In marketing year 2021-22, the area planted with tangerines/mandarins grew by an estimated 7%, to nearly 70,000 acres.

The report said South African tangerine/mandarin production will grow by 6% percent in marketing year 2022-23 to 670,000 metric tons.

The USDA report said South African exports of tangerines/mandarins will grow by almost 8% in marketing year 2022-23 to reach a record level of 560,000 metric tons.

The EU and the United Kingdom together account for 45% of total South African exports of soft citrus, followed by Russia (10%), the U.S. (10%) and United Arab Emirates

South Africa’s exports of soft citrus to the U.S. under AGOA have grown exponentially over the past five years, from 11,180 metric tons in marketing year 2016-17 to 48,820 metric tons in marketing year 2021-22.

This growth trend is expected to continue based on the expanding preference for easy peelers in the U.S. market and continued duty-free market access under AGOA, the report said.

South Africa exports citrus to the U.S. under a cold treatment schedule to address FCM. The USDA has reduced the cold treatment schedule from 24 days to 22 days, which has been beneficial to South Africa in terms of reducing shipping costs and fruit loss from cold damage.

Currently, South Africa can only export citrus to the U.S. from officially recognized CBS-free areas.
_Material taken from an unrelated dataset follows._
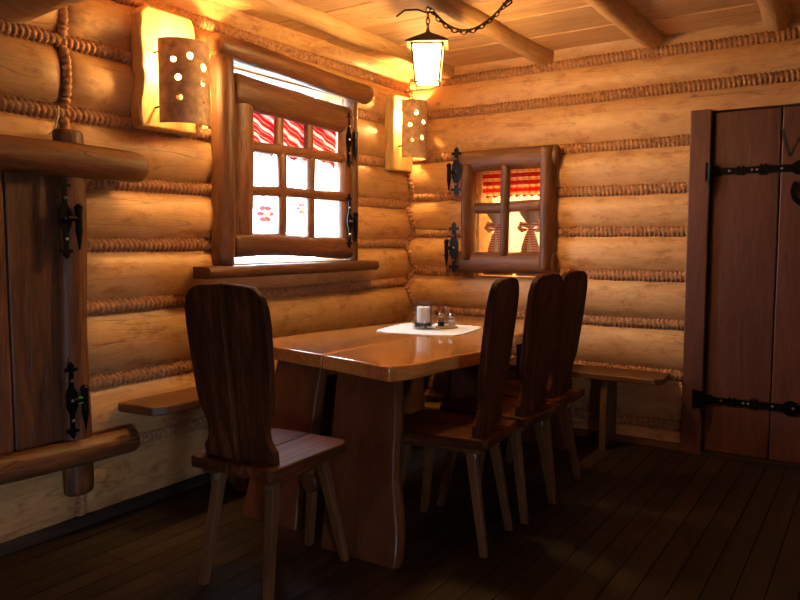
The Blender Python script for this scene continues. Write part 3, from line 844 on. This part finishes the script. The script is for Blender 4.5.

The CBS-free areas are found in the Western Cape and Northern Cape provinces, as well as relevant districts of the Free State and Northwest provinces.

In 2014, the USDA's Animal and Plant Health Inspection Service (APHIS) issued a notice proposing to amend fruit and vegetable regulations to allow the import of several varieties of fresh citrus fruit, as well as citrus hybrids, into the U.S. from areas in South Africa where citrus black spot has been known to occur. The regulation would authorize imports on the condition of satisfying certain systems and SPS treatment procedures. The comment period closed, and the regulation is still in the process of being finalized, according to the report.